Enabling Grids for E-sciencE (EGEE) is the largest multi-disciplinary grid infrastructure in the world, which brings together more than 140 institutions to produce a reliable and scalable computing resource available to the European and global research community. At present, it consists of approximately 300 sites in 50 countries and gives its 10,000 user's access to 80,000 CPU cores around-the-clock.
EGEE-III, co-funded by the European Commission, aims to expand and optimise the Grid infrastructure, which currently processes up to 300,000 jobs per day from scientific domains ranging from biomedicine to fusion science. The EGEE Grid infrastructure is ideal for any scientific research, especially for projects where the time and resources needed for running the applications are considered impractical when using traditional IT infrastructures.
The EGEE project brings together experts from more than 50 countries with the common aim of building on recent advances in Grid technology and developing a service Grid infrastructure which is available to scientists 24 hours-a-day.

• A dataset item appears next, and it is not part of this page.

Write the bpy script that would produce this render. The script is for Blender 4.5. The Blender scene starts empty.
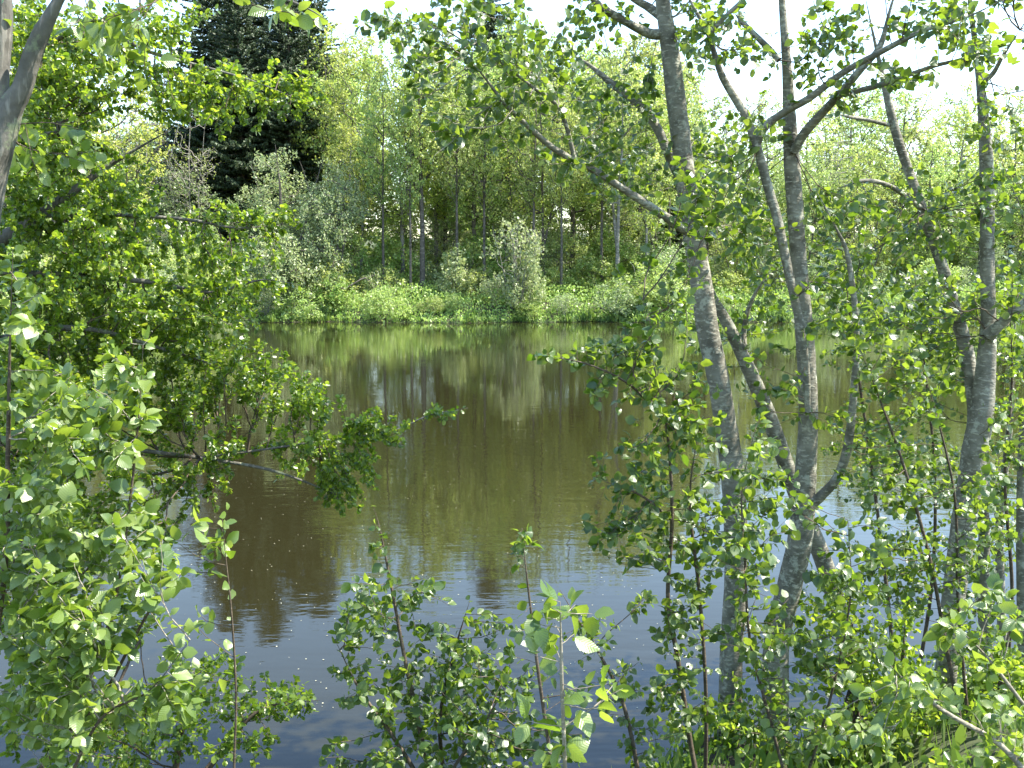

The project provides researchers in academia and business with access to a production level Grid infrastructure, independent of their geographic location. The EGEE project also focuses on attracting a wide range of new users to the Grid.
The project's main focus is:
- To expand and optimise Europe's largest production Grid infrastructure, namely EGEE, by continuous operation of the infrastructure, support for more user communities, and addition of further computational and data resources.
- To prepare the migration of the existing production European Grid from a project-based model to a sustainable federated infrastructure based on National Grid Initiatives for multi-disciplinary use.